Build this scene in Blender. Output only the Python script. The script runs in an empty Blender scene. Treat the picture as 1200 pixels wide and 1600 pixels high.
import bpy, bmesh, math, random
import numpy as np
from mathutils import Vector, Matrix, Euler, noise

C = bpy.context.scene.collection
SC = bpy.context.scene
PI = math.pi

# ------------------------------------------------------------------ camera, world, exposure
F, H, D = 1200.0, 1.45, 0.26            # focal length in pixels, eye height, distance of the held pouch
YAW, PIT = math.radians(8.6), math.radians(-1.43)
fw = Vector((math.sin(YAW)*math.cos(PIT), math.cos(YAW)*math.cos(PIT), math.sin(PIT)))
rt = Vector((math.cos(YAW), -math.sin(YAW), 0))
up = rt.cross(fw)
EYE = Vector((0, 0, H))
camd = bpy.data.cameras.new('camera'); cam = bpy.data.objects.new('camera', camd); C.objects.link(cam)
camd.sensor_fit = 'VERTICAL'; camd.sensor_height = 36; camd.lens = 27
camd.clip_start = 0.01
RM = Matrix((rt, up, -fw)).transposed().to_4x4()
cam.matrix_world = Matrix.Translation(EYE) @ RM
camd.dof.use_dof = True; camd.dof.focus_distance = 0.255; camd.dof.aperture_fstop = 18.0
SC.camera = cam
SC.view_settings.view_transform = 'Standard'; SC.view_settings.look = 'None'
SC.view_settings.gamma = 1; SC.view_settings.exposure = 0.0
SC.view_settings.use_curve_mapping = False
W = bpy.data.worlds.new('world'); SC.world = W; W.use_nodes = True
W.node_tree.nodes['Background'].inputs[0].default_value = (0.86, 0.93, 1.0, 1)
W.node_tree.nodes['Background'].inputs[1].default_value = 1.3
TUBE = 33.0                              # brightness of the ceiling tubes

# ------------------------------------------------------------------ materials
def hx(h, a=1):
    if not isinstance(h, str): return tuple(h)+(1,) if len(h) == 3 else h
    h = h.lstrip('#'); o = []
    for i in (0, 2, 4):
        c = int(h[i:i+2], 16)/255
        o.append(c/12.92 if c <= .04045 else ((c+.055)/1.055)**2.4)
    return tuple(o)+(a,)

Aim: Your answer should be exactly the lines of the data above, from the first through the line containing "PI = math.pi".

Full response:
Build this scene in Blender. Output only the Python script. The script runs in an empty Blender scene. Treat the picture as 1200 pixels wide and 1600 pixels high.
import bpy, bmesh, math, random
import numpy as np
from mathutils import Vector, Matrix, Euler, noise

C = bpy.context.scene.collection
SC = bpy.context.scene
PI = math.pi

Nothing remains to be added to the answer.